Farragher told the students that even as a young reporter at small papers he acted like he worked for The New York Times. He also admitted that when he had a reviewed his early work during a stop at his old newspaper, The Gardner News, he found that it wasn’t very good. “I was embarrassed,” he told the students, as he urged them to keep improving.


Stanton said many are asking why talk about journalism because no one reads newspapers anymore.


“But you are entering the field at an exciting time, during which you can use all of the new tools to make investigative journalism essential for all kinds of audiences,” Stanton said.


He said the nation needs investigative journalism as a check on lies and corruption in government and political process.

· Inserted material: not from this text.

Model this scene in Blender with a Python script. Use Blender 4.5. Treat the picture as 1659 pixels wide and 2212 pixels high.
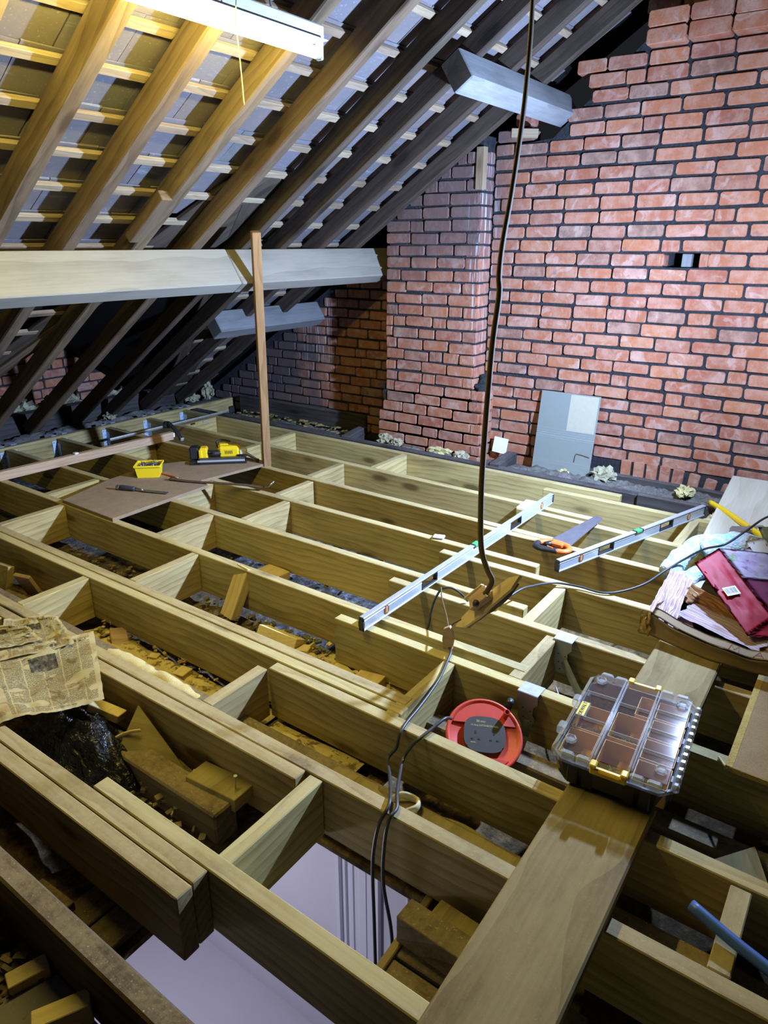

“Eight billion dollars was just spent on the presidential campaign ads, and they threw a lot of crap out there, and it wasn’t true.”


White advised the students to “read a ton and read the great writers. Write for a greater audience. You are not writing for your boyfriend or your mom. You are a voice for the people.”


The second half of the program focused on the question, “Online News Aggregators: Ethical or Unethical?” The discussion focused on online blogs that use news taken from mainstream news media and the ethical and legal issues regarding this practice. Panelists were: Peter Phipps, managing editor for new media at The Providence Journal and an adjunct journalism professor at URI; Linda Henderson, retired library director at The Providence Journal and a member of the board of the Online Rhode Island Library Project; Mark Tetreault, an attorney with Barlow, Josephs and Holmes, Providence, with a primary focus on intellectual property law, and Bob Plain, publisher and editor of the blog, Rhode Island’s Future, and a URI journalism graduate. URI Journalism Department Chair John Pantalone moderated.